Research funder NWO is taking a number of measures to increase the chance of an application for funding being accepted. This should prevent many scholars investing a lot of time in an application which is not ultimately successful.

The chance of getting funding from NWO has become too small, say most people in the academic world. One in seven applicants receives funding, while the rest submit their research proposals in vain. With the new plans, one in four applications should be approved.

Greater role of universities

Universities must get more control over the number of applications for NWO funding. They should in fact pre-select applicants, according to the proposed plans.

From now on, applicants must be given an ‘embedding guarantee’ from a university before they submit their research proposal. The ‘academic setting’ will be a factor in assessing research proposals because a good setting makes ‘the chance of success many times greater than when the project is implemented on its own’, says the NWO.

Less person-specific

However, the consequence is clear: researchers may not take their funding to another research institution. They must know in advance where they are going to do their research. As such, the funding will become less person-specific.

What’s more, some scholars could be sent away from their university midway through their project and the NWO project would then continue without them. That applies to a scholar in a tenure track, who have an agreement with their university that they will be assessed on their performance at set times. Why would NWO funding sabotage those agreements, is the idea. During the application itself, a university must appoint someone who can take on the project if the tenure tracker is sadly sent packing.
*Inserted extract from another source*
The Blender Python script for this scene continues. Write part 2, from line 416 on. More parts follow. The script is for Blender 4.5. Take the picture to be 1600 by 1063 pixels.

NWO also hopes that universities will re-evaluate their own personnel policy. Funding should no longer be a criterion for offering someone a job. This is something that NWO wants to discuss with universities.

Too little money

NWO is also taking various practical measures. For example, researchers applying to the European Research Council (ERC) will soon also have the chance to receive talent funding from NWO (funding from the so-called Innovational Research Incentives Scheme). Then they only need to do the work once.

NWO will also be pausing some funding programmes for a while, when there is too little money to approve a quarter of the research proposals. The research funder will then wait for a new round until there is enough money.

And why should it always be the winner takes it all? For some funding programmes, that’s absolutely not necessary. For example, if three consortia are competing for research funding, they could discuss merging the best elements of each other’s proposals and share the money. This is another possibility that the NWO wishes to trial.

Lottery?

Things are not going to change radically. For example, NWO is not keen on the idea of introducing a lottery among good scholars who are not dissimilar from each other, as some researchers from the Rathenau Instituut and members of the Jonge Akademie had proposed.

Nor does the research funder see any benefit in an equal distribution of research funding amongst all scholars, as NWO chair Stan Gielen said on Friday. However, NWO is ‘prepared’ to make money available for ‘a few PhD students’ who will further analyse the idea of basic funding for scholars.